State Gets First Federal Waiver from “No Child left Behind”

The Federal Department of Education has given Alaska a waiver for one of the requirements created by the No Child Left Behind Act.

Under the decision,  the state would be allowed to freeze its student proficiency targets –formally referred to as Annual Measurable Objectives —  for one year if Alaska commits to applying for a larger package of waivers by September sixth.

Eric Fry, with the state’s Department of Education, says by freezing the target levels,  local school districts and individual schools will be more likely to  meet the Annual Yearly Progress requirements.

The reason that’s beneficial is that at the same time we’re doing this freeze, we’re also putting together an application for a comprehensive waiver in which the state would implement its own accountability system.  So it wouldn’t make sense to run the schools and districts through another year of the old NCLB when we’re going to be changing things pretty soon.

The frozen targets will require that eighty-three percent of students be proficient in English and seventy five percent of students be proficient in math. The system the state is planning to submit for federal  approval would still hold the local schools responsible – only using a different method of determining accountability and with different consequences if a student fails. He says the state plan avoids much of the wasted efforts of the current federal standards.

Fairbanks Democrat Bob Miller is a long-time advocate of getting waivers from the federal system. He says twenty six states have now been granted waivers from the federal controls that were proving ineffective. He ‘s encouraged that Alaska may soon follow.

They want us to succeed.  They’ve recognized the gaps.  They’ve recognized the flaws in the No Child Left Behind System.  And they’re happy to work with every state including ours.  So the State of Alaska is gaining more and more control over our own destiny, and that can never be a bad thing.

Fry says the target freeze will go into place immediately – with tests that students took last April and results that will be released next month. He’s  says other changes will take place at the state level over several years.

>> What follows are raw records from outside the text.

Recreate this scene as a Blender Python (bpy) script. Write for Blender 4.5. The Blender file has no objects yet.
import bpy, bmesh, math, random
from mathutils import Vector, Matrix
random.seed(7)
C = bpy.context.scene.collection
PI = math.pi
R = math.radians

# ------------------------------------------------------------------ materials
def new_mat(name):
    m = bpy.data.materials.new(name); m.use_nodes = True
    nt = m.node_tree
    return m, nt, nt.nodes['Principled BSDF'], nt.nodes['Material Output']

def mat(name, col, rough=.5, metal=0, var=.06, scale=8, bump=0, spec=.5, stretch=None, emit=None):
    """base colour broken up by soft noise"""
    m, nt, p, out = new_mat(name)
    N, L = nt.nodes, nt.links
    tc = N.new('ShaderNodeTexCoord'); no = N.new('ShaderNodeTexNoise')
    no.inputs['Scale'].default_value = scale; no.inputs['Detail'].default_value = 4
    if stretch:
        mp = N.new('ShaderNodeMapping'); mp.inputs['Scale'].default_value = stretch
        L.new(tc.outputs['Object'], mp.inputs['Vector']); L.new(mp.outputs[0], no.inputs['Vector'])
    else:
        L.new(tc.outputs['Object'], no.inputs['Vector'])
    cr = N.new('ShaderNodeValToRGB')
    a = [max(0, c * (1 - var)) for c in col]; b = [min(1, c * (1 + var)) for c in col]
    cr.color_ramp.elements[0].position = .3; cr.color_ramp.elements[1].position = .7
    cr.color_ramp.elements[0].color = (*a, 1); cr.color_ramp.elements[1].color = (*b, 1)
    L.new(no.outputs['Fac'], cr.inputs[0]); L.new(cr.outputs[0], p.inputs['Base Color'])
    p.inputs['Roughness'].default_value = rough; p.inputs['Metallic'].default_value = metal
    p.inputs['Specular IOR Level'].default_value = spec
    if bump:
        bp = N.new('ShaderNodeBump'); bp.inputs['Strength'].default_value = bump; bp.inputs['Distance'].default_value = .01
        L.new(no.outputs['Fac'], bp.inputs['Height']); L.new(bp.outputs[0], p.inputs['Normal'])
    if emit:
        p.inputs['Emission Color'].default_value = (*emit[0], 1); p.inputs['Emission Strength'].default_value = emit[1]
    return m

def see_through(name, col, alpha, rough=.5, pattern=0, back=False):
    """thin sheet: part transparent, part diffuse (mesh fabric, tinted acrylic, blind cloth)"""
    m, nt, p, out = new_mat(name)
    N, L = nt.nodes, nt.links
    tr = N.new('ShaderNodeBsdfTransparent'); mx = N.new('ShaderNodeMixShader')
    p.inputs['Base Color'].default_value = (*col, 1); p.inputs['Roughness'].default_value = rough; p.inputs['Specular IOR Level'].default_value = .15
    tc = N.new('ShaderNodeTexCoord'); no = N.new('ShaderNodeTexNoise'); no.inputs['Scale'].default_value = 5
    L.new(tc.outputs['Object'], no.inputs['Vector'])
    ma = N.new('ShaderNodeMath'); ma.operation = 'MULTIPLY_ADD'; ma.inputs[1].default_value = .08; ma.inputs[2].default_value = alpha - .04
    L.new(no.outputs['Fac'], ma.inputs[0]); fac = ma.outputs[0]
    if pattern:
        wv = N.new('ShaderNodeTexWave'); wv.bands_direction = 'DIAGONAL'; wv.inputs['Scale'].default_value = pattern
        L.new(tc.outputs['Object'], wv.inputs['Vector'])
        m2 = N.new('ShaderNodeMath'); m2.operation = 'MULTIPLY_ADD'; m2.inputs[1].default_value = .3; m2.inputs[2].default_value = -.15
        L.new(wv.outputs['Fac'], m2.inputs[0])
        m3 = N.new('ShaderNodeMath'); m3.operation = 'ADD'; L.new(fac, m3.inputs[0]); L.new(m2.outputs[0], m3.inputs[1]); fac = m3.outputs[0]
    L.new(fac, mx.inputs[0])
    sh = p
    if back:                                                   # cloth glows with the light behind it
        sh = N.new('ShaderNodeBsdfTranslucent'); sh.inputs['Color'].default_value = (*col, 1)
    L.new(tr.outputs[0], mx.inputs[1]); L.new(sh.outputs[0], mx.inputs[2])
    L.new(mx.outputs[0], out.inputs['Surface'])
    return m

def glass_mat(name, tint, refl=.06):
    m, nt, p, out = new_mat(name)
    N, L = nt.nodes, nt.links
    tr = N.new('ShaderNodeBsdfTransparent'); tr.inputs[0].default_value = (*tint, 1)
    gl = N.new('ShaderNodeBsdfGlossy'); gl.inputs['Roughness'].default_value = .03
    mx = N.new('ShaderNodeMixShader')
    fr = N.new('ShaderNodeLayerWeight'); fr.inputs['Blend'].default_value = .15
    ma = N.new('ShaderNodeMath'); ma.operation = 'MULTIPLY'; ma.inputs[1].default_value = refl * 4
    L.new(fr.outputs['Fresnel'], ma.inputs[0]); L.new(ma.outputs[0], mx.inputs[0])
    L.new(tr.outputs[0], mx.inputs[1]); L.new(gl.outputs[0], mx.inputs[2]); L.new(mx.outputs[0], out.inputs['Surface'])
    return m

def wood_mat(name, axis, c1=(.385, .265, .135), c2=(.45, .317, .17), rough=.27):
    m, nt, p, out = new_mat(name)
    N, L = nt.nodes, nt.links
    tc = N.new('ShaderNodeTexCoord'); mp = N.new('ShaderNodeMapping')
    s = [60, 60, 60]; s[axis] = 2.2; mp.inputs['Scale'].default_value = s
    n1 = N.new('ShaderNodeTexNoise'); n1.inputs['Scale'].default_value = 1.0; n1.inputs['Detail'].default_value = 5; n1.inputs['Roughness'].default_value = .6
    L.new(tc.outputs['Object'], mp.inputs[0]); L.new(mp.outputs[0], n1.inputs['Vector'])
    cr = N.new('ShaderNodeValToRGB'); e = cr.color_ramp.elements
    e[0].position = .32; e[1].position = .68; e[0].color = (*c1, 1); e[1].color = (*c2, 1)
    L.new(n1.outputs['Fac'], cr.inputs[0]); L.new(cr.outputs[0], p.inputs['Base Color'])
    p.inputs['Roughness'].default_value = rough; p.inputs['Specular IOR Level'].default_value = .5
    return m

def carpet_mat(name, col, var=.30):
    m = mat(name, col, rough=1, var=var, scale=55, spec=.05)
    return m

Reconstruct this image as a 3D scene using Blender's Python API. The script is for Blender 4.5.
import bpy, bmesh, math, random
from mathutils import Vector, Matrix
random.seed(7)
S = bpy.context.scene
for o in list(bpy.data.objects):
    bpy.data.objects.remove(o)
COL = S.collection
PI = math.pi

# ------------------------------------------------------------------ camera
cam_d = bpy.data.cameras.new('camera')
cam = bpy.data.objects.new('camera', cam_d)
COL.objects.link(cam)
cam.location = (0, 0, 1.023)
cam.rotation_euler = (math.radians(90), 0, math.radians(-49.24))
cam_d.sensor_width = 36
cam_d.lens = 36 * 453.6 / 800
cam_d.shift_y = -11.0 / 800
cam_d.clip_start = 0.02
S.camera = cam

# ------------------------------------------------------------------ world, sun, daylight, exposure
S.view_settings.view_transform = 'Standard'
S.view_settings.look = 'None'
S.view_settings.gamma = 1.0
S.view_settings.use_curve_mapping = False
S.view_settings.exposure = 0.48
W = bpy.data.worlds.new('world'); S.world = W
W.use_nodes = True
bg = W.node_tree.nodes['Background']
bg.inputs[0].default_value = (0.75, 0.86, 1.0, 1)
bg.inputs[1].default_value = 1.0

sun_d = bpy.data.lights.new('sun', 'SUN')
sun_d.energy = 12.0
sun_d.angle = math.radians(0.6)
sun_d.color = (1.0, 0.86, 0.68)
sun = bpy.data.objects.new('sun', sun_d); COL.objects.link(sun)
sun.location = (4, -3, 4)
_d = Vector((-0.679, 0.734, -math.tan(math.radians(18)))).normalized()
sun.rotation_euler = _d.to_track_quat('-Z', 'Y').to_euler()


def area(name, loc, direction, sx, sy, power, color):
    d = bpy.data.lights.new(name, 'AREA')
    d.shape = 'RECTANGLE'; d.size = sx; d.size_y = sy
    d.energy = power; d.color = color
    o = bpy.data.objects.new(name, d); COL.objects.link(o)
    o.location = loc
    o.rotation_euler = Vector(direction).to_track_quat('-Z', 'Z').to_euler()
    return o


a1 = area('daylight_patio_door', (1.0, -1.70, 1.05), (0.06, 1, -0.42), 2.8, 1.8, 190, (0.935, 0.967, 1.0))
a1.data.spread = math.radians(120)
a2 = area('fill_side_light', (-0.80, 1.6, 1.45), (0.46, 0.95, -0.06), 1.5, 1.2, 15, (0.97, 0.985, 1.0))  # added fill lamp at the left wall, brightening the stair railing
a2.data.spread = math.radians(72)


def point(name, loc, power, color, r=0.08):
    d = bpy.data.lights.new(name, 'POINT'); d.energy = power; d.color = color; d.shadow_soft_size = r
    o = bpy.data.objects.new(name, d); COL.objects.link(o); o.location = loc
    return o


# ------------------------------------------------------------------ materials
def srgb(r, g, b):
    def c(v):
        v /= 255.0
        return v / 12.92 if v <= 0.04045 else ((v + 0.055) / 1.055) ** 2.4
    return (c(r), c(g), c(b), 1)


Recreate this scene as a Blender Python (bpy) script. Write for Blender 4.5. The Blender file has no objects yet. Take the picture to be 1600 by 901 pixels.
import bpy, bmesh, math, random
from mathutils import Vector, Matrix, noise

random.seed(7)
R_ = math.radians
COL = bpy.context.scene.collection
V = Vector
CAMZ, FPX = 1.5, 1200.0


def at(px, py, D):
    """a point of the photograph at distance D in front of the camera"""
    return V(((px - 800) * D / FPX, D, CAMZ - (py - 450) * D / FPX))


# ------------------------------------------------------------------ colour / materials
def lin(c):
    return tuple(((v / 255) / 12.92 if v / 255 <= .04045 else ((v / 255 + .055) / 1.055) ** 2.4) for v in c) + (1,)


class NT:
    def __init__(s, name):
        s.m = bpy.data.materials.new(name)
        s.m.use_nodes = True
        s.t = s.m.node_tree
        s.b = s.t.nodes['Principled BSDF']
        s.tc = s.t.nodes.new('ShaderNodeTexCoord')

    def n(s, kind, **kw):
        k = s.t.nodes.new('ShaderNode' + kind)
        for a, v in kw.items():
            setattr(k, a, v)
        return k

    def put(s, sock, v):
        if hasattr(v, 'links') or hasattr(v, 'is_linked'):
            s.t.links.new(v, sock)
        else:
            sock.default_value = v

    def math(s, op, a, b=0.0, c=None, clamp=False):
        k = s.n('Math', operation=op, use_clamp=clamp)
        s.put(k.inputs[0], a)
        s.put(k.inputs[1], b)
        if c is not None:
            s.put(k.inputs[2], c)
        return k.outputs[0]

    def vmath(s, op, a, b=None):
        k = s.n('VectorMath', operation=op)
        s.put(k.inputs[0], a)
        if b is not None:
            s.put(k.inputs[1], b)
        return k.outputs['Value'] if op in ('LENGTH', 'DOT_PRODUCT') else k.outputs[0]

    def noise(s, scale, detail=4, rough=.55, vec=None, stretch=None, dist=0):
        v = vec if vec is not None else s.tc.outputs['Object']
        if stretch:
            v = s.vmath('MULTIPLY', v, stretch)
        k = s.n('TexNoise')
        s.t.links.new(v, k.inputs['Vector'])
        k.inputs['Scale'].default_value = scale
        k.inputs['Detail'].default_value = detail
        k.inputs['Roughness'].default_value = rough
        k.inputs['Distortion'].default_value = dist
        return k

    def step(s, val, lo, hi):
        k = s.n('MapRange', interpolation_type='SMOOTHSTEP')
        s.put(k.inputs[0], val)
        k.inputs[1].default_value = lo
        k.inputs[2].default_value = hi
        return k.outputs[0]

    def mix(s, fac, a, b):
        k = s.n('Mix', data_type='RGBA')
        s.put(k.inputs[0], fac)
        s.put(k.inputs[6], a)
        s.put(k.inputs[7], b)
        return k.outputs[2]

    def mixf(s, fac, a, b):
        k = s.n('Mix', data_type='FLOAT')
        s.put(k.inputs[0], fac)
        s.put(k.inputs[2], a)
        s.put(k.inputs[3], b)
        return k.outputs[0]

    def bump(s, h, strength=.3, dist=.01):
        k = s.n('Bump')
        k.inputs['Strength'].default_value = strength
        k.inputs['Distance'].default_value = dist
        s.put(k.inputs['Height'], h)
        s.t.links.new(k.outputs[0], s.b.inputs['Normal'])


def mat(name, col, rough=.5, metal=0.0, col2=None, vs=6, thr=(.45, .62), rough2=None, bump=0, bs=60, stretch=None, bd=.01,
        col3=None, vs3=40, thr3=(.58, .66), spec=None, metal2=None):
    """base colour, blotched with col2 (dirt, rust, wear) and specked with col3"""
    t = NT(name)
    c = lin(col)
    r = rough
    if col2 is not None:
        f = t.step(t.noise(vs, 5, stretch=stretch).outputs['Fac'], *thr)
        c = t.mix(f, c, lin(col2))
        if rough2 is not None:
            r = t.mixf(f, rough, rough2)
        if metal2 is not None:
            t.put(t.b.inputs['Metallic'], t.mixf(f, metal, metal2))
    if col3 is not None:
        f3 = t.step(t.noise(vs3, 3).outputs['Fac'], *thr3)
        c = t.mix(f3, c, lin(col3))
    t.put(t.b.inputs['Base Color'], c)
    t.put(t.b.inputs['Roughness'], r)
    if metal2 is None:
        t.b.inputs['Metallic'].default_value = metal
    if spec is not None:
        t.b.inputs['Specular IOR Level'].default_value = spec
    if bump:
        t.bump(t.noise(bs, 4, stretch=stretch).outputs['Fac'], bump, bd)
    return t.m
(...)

Teachers are going to start implementing the new standards soon,  the students will not actually be assessed on them until the Spring of 2016.  So they’re have several years of being educated under the new standards before being assessed under them.

The federal waiver must be formally accepted by the state Board of Education at a teleconferenced meeting on  July 24th. It will require the adoption of new regulations that are already out for public comment. The Board last month approved its new standards for accountability that will be submitted to the federal government in September.